Artigo Nº 150 – COMPRAR AS CHAVES É RUIM

Não se trata de força de expressão, mas de reflexo de realidade. Cada vez mais ouve-se falar em "aquisição das chaves", e não em aquisição de imóvel, fato que coloca o Brasil ao lado dos países que ainda não atingiram um nível razoável de organização social.

Estamos referindo ao desencontro cada vez maior entre os que são proprietários de um imóvel e os que apenas são possuidores, por terem "comprado as chaves", ou seja, o direito de nele habitá-lo ou de usá-lo, sem que tal benefício venha acompanhado da respectiva escritura definitiva de transferência, devidamente registrada.

Voltamos ao assunto, porque lemos no Boletim da Construção, do Sinduscon-PR, que o governo já estuda modo de extinguir a taxa referencial de juros (TR) dos financiamentos imobiliários, indexador este apontado pelos entendidos como a maior causa dos elevadíssimos saldos devedores que impedem uma transferência eqüitativa do imóvel a terceiros, o que leva ao abandono da moradia ou à simples venda das chaves, "pelo que puder pagar".

A câmara Brasileira da Indústria da Construção (CBIC) propõe a substituição da TR por um outro índice que represente a inflação para quem ganha até 20 salários mínimos, público alvo dos programas habitacionais. Segundo o CBIC, de 1994, início do Plano Real, até dezembro de 1998, a TR teve uma valorização de 103%, enquanto outros índices de variação de preço ao consumidor sugiram em torno de 65%, próximo do índice da construção civil (CUB), com 63%. Conseqüência óbvia, o saldo devedor torna-se maior do que o valor comercial do imóvel, inviabilizando o acesso à casa própria a milhões de potenciais compradores.

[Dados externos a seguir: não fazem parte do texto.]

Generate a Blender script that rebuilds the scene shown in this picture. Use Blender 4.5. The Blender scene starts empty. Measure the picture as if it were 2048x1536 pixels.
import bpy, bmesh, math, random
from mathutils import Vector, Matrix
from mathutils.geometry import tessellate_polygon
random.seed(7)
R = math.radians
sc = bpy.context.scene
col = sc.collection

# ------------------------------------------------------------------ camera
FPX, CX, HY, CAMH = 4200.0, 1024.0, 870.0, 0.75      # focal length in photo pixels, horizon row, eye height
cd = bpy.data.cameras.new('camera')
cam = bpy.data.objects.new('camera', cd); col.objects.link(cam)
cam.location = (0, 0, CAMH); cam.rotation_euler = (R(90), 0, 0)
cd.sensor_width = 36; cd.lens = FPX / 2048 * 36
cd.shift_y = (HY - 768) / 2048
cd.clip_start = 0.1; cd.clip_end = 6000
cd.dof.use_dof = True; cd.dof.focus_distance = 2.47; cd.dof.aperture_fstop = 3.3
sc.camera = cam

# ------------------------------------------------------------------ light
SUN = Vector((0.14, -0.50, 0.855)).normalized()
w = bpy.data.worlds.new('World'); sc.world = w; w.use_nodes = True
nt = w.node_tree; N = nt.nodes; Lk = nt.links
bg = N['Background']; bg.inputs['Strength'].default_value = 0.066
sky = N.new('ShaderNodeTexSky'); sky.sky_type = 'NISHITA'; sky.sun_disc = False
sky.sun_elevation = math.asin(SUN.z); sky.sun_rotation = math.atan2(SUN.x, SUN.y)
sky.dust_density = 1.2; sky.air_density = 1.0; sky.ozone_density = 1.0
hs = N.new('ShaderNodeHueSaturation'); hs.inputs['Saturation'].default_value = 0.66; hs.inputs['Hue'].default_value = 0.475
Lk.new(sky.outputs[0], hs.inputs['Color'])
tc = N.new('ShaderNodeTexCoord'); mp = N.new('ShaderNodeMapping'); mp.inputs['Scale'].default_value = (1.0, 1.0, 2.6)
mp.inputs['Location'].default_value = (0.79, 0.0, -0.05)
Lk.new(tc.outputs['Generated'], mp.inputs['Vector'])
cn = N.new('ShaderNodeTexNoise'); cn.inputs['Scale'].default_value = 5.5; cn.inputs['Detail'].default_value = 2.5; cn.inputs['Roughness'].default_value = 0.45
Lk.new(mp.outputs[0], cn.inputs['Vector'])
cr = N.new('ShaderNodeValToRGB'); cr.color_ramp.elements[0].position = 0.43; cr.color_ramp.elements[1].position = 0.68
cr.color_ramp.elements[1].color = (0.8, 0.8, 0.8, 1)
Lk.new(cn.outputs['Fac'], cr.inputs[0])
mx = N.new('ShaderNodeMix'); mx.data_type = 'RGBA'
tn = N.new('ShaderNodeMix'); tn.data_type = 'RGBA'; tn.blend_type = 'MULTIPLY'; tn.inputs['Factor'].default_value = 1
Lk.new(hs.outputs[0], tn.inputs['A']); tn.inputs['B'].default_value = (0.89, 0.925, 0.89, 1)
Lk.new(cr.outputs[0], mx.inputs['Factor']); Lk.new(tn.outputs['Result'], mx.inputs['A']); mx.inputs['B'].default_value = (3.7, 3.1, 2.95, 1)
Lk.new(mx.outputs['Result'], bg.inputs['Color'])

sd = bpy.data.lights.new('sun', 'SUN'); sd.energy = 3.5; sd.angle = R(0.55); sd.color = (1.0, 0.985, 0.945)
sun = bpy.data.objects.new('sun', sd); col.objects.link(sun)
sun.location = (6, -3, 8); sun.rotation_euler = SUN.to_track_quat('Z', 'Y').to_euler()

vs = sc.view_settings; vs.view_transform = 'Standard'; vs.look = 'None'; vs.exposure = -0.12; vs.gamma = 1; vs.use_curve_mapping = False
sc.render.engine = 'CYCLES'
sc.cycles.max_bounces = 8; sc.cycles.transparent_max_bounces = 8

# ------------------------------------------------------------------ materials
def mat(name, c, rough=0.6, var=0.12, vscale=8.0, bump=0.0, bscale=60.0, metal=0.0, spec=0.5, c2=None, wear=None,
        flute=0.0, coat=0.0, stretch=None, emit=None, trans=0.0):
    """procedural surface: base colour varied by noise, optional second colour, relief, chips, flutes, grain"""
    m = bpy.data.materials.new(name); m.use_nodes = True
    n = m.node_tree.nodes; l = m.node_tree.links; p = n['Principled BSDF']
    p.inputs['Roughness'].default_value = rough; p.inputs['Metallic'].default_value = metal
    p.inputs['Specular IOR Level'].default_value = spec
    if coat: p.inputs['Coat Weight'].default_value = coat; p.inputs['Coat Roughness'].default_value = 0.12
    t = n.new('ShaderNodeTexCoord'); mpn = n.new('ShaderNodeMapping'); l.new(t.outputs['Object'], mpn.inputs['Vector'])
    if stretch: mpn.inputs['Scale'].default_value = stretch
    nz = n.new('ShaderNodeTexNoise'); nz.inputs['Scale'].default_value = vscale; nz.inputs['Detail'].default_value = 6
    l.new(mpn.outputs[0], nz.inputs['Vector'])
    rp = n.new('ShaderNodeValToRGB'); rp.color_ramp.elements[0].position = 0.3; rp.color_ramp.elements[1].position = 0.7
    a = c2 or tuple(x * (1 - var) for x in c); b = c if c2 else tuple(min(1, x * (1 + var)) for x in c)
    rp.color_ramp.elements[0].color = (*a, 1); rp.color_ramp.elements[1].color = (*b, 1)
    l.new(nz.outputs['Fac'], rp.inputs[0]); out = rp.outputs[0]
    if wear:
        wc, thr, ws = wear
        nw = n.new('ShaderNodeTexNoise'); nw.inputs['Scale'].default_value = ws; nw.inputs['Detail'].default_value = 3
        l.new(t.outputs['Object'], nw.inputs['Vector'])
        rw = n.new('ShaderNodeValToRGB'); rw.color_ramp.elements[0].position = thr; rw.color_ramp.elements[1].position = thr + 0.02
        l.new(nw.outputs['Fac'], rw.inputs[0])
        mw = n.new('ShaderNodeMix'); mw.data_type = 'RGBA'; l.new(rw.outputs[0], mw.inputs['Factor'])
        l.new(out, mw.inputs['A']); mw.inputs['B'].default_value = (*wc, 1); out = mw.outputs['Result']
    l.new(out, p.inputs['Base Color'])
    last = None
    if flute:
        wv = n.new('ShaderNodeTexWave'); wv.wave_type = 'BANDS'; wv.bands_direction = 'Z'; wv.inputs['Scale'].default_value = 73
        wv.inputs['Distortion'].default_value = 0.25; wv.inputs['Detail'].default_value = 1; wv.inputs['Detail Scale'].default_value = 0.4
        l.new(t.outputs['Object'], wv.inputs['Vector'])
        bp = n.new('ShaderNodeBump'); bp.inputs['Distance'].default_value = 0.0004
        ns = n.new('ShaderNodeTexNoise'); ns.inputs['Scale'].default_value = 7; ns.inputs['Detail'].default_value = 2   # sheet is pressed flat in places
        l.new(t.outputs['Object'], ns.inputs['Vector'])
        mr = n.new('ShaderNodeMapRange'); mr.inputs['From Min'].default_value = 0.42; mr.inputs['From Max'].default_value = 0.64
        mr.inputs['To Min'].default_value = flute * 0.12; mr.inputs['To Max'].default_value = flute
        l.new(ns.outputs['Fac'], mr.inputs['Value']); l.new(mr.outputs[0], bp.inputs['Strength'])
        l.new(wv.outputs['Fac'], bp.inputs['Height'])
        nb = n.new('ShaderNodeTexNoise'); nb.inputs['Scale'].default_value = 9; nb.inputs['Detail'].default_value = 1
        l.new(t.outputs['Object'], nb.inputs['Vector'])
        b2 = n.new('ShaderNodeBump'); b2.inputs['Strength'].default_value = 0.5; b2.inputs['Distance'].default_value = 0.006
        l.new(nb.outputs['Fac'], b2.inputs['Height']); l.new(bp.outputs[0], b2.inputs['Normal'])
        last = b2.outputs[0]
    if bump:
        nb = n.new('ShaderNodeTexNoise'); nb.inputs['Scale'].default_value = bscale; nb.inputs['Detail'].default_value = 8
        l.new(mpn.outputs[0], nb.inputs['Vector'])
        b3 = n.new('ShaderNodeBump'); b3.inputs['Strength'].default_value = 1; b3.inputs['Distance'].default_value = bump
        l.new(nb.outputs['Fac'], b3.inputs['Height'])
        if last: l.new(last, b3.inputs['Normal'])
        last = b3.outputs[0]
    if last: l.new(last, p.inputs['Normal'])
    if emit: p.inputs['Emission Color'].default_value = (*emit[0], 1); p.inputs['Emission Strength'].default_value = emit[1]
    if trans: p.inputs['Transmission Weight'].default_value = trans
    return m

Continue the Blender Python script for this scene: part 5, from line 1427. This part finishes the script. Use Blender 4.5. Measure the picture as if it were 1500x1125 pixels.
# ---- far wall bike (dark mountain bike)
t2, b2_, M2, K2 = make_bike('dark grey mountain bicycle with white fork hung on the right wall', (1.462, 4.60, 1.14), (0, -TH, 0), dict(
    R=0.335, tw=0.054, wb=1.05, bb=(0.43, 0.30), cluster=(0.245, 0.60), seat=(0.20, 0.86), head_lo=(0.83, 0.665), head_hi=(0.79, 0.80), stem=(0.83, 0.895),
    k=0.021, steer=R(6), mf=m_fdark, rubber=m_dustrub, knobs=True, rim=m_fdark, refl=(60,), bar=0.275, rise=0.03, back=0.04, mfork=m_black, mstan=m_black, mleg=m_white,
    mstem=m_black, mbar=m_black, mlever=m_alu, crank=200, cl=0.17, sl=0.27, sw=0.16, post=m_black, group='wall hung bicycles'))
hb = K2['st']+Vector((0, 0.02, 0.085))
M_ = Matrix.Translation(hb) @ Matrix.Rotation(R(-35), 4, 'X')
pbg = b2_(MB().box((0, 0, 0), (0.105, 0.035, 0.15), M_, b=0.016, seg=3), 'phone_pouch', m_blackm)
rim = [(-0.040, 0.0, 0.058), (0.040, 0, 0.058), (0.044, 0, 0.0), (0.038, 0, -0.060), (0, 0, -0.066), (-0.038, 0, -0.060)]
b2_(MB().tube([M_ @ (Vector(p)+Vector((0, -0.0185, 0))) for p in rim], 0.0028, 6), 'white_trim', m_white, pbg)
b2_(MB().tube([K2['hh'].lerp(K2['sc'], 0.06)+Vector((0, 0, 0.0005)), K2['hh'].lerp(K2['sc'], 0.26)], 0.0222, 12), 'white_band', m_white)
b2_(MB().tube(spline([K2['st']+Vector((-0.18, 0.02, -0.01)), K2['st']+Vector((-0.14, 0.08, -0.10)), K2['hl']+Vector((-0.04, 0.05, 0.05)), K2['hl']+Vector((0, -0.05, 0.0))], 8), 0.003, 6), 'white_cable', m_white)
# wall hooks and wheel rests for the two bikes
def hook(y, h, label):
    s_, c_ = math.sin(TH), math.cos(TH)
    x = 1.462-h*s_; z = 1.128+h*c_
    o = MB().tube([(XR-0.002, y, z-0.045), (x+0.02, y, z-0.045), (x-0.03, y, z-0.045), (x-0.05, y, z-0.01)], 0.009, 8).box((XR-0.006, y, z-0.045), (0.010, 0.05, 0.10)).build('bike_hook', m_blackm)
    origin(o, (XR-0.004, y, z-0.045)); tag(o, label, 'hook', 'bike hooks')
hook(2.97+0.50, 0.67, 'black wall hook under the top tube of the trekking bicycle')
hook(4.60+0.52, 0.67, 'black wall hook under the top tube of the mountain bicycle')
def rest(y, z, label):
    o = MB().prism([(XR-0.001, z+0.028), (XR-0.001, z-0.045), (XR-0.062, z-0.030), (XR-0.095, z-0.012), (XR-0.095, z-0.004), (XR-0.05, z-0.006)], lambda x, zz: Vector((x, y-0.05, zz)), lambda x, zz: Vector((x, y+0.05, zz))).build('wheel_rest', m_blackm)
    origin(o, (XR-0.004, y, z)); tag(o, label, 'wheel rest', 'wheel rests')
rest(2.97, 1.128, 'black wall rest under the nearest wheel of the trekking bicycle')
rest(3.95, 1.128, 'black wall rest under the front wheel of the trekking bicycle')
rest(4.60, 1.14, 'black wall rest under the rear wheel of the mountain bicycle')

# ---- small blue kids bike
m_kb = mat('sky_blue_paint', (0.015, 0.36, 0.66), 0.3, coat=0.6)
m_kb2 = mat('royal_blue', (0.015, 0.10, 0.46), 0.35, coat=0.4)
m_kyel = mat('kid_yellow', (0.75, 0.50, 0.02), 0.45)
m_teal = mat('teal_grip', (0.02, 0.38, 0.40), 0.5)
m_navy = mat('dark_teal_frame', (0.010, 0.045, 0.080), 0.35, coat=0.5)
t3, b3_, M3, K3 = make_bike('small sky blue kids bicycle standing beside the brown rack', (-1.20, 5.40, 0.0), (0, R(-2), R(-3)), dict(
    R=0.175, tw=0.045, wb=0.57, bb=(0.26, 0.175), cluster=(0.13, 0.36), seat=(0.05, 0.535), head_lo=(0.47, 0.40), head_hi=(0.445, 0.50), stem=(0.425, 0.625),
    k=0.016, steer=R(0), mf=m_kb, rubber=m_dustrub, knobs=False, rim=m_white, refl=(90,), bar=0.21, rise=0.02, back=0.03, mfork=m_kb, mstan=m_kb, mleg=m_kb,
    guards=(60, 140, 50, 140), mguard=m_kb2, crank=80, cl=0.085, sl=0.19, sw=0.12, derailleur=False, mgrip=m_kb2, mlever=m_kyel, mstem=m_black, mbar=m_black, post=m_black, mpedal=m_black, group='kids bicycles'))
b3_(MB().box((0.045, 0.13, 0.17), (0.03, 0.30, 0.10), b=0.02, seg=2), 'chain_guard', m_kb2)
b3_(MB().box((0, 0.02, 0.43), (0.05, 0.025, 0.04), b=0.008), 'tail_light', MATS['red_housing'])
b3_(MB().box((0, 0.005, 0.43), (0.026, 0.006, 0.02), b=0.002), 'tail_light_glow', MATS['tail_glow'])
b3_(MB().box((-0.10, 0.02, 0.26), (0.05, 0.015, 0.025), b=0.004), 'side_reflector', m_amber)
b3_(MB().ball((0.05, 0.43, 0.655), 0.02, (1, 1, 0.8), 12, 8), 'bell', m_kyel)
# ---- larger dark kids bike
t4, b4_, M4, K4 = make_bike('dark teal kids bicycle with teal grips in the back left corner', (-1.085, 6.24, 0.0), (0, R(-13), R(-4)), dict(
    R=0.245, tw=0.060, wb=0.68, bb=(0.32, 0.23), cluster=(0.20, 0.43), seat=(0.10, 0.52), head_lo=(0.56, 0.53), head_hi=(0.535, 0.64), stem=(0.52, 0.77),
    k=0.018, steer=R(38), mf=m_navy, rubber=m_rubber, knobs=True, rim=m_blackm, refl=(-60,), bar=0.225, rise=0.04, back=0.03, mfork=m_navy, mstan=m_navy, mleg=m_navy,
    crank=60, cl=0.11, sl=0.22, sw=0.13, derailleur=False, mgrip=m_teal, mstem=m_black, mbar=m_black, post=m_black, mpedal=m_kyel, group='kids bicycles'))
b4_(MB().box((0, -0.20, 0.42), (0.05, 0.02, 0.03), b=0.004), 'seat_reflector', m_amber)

Paralelamente a isso, ainda persistem sérios obstáculos jurídicos e econômicos à transferência de imóveis financiados, obrigando o adquirente a assumir um ônus que não está sendo suportado pelo alienante. Se este paga, por exemplo, uma prestação de R$ 300,00 ao mês pelo crédito, como exigir que o comprador seja a obrigado a pagar R$ 700,00 pelo mesmo negócio financeiro, tratando-se, como é o caso, de uma mera sub-rogação de direitos e deveres? Pode até haver normas legais acobertando tal assaque, mas certamente não há base moral para justificar tamanho oportunismo.

O povo, que não é bobo, enfrenta a esperteza do sistema inventando seu próprio modelo habitacional, o dos contratos de gaveta ou da aquisição das chaves. Hoje há milhões de brasileiros vivendo em imóveis que lhes pertencem, porém sem a dignidade de um título registrado. São donos de chaves, vivendo sob a ameaça constante de perderem seu teto por razões fora de seu controle. Tal como ciganos, não fincam raízes profundas, para mais fácil se aviarem de eventual mudança. São posseiros se si mesmos ou simples gaveteiros, sem ofensas.

Eliminar a TR, substituindo-a por índice que corrija a inflação, sem maiores ganhos para os agentes financeiros além de juros razoáveis, ao par de uma real facilidade para a transferência dos imóveis, são providências que merecem todo o empenho do Governo (com maiúscula) e de nossos representantes no Congresso. É, também, a jangada de esperança tão ansiosamente esperada pelo mercado imobiliário nos últimos cinco anos.

O novo milênio está aberto a novas ousadias. Que tal começar por aí?